#### [AIM]
Only one stretch of the data below should be repeated: the lines from the line containing "Write part 2 of" through the line containing "q = obj('button', b2, M_red);", inclusive, exactly as they are.

Records with scene code
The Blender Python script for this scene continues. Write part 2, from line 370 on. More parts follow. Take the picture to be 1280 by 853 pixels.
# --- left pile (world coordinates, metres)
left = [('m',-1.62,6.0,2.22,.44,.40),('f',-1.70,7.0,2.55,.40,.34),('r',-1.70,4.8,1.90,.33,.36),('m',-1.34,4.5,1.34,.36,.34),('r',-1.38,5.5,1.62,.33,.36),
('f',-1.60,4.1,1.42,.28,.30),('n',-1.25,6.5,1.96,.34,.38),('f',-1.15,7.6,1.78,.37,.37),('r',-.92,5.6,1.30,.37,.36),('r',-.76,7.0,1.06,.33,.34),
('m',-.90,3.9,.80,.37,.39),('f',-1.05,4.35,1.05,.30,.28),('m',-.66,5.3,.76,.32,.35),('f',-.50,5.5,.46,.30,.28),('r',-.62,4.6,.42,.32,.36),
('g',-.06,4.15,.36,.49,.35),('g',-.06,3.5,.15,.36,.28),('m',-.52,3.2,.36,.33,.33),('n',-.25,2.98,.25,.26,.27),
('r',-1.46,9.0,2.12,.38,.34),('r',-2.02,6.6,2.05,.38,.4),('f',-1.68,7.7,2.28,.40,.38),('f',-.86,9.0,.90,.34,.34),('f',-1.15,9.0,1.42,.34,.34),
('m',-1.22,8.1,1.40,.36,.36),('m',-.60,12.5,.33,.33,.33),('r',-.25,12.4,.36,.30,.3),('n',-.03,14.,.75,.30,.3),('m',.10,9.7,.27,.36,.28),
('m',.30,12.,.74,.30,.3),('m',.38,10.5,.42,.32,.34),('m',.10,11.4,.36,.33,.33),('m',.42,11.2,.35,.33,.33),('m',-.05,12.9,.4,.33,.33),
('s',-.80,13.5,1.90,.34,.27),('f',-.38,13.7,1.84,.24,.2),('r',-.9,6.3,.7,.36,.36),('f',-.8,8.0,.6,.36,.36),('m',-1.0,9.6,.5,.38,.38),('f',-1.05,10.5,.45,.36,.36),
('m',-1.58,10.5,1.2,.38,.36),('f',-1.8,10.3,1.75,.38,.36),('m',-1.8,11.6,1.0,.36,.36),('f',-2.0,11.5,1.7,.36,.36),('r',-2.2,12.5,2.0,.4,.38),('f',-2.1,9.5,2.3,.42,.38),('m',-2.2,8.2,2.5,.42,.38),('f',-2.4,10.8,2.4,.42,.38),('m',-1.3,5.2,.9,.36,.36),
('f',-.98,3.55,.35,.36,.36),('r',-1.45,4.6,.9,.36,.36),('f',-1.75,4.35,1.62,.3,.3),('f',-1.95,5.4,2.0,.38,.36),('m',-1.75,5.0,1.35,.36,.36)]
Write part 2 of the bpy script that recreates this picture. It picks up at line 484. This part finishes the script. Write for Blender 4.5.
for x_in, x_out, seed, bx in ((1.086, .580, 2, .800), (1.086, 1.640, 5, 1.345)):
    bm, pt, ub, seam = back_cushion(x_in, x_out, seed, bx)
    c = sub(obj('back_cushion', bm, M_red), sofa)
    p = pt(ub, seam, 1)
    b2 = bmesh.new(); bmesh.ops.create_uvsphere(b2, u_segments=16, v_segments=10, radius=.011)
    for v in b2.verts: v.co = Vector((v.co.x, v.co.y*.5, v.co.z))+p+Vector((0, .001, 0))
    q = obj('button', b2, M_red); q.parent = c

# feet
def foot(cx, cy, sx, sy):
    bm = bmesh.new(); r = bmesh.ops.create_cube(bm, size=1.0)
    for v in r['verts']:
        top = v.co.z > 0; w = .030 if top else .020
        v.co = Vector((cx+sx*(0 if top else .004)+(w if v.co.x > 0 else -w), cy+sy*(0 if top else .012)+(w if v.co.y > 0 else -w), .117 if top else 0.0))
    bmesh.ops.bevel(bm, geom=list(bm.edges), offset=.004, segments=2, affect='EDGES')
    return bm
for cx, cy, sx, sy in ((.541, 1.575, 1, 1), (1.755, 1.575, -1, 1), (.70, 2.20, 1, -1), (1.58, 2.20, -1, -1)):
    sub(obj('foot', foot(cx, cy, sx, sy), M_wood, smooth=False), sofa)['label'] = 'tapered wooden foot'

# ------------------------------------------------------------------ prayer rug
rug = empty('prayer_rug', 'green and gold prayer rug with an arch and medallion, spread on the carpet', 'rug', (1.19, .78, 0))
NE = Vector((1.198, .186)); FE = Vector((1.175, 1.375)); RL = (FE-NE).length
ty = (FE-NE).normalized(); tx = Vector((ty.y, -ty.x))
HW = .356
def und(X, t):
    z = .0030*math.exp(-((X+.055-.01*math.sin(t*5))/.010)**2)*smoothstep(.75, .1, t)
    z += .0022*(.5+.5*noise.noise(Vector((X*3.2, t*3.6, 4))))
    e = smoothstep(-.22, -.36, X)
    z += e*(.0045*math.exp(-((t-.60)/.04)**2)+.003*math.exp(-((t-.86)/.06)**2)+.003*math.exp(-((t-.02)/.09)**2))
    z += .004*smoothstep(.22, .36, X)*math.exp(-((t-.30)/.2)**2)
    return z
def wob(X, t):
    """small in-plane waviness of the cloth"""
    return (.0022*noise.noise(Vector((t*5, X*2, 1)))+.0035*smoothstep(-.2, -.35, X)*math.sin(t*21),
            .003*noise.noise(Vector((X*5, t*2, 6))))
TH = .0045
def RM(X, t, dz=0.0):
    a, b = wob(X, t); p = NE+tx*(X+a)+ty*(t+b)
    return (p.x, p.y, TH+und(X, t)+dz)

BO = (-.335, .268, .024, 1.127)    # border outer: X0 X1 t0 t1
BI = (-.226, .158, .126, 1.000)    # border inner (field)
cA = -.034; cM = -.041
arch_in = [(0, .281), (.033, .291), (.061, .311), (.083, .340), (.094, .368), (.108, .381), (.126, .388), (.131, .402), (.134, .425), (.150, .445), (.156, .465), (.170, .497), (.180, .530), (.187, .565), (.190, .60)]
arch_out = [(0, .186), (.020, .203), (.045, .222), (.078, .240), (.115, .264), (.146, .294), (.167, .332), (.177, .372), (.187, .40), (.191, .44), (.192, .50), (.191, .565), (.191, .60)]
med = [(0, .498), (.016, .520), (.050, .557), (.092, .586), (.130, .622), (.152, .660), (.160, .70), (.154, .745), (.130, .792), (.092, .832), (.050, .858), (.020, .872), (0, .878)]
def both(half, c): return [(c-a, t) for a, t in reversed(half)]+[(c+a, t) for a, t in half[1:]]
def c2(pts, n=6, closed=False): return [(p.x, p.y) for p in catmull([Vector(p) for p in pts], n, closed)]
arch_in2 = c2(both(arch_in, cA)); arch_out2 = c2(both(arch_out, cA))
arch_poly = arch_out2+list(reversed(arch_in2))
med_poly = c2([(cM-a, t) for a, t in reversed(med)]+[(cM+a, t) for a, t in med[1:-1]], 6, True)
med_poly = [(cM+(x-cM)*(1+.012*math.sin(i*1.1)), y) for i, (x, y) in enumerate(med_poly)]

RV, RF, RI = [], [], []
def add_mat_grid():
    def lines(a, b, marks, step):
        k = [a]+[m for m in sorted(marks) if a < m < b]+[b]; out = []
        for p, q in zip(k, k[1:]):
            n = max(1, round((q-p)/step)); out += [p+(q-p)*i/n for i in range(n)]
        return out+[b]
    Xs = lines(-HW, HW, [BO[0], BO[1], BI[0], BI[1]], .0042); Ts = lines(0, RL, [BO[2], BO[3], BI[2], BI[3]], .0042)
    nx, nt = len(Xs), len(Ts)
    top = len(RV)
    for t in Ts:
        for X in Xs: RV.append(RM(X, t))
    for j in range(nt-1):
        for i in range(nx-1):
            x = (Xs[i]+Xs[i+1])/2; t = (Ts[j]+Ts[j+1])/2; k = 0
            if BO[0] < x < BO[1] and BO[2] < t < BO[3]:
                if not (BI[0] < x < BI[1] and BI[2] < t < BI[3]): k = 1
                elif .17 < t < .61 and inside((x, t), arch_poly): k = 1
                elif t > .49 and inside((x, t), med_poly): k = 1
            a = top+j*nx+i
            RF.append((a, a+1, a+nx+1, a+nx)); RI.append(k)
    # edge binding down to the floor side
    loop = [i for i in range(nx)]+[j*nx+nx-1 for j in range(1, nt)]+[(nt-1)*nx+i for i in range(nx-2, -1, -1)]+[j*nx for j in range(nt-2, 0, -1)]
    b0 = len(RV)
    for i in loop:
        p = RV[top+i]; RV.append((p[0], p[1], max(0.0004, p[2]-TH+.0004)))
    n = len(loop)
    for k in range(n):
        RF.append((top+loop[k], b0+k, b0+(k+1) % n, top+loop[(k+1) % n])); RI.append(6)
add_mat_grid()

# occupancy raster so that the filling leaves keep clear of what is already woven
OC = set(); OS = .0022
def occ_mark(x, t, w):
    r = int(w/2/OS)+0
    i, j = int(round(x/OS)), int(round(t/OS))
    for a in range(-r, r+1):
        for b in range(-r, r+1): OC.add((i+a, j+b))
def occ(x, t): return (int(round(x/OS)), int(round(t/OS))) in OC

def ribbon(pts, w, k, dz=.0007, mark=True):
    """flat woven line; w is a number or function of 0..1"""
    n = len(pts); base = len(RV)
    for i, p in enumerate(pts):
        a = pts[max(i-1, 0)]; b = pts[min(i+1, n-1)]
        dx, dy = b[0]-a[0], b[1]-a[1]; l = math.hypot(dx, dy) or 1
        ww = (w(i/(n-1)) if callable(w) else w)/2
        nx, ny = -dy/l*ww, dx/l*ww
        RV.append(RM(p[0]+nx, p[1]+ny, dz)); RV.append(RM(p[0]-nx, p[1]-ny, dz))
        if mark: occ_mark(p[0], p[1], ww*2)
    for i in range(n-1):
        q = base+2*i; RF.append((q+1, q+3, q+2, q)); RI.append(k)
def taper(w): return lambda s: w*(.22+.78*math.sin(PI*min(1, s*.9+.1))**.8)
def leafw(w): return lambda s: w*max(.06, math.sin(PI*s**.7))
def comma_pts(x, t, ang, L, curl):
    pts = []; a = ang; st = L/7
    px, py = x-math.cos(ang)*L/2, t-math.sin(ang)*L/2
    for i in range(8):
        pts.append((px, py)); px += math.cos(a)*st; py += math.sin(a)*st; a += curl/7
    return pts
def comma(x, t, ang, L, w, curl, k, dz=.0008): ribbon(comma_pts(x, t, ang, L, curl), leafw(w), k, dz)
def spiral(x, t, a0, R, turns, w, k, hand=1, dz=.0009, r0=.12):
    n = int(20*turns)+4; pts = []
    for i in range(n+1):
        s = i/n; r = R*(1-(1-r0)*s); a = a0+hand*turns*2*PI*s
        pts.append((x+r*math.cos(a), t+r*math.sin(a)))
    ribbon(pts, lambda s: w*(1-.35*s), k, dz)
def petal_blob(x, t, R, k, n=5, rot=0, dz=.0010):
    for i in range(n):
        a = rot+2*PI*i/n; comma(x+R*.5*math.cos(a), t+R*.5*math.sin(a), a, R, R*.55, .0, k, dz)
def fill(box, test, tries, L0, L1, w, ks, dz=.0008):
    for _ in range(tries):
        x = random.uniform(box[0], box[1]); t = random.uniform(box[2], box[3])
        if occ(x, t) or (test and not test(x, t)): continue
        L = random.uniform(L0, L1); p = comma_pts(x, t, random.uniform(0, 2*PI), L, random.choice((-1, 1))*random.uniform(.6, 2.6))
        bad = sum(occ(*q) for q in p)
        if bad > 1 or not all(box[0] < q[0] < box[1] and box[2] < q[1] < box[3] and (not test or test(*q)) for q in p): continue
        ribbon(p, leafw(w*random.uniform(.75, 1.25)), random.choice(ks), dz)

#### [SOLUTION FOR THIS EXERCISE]
Write part 2 of the bpy script that recreates this picture. It picks up at line 484. This part finishes the script. Write for Blender 4.5.
for x_in, x_out, seed, bx in ((1.086, .580, 2, .800), (1.086, 1.640, 5, 1.345)):
    bm, pt, ub, seam = back_cushion(x_in, x_out, seed, bx)
    c = sub(obj('back_cushion', bm, M_red), sofa)
    p = pt(ub, seam, 1)
    b2 = bmesh.new(); bmesh.ops.create_uvsphere(b2, u_segments=16, v_segments=10, radius=.011)
    for v in b2.verts: v.co = Vector((v.co.x, v.co.y*.5, v.co.z))+p+Vector((0, .001, 0))
    q = obj('button', b2, M_red); q.parent = c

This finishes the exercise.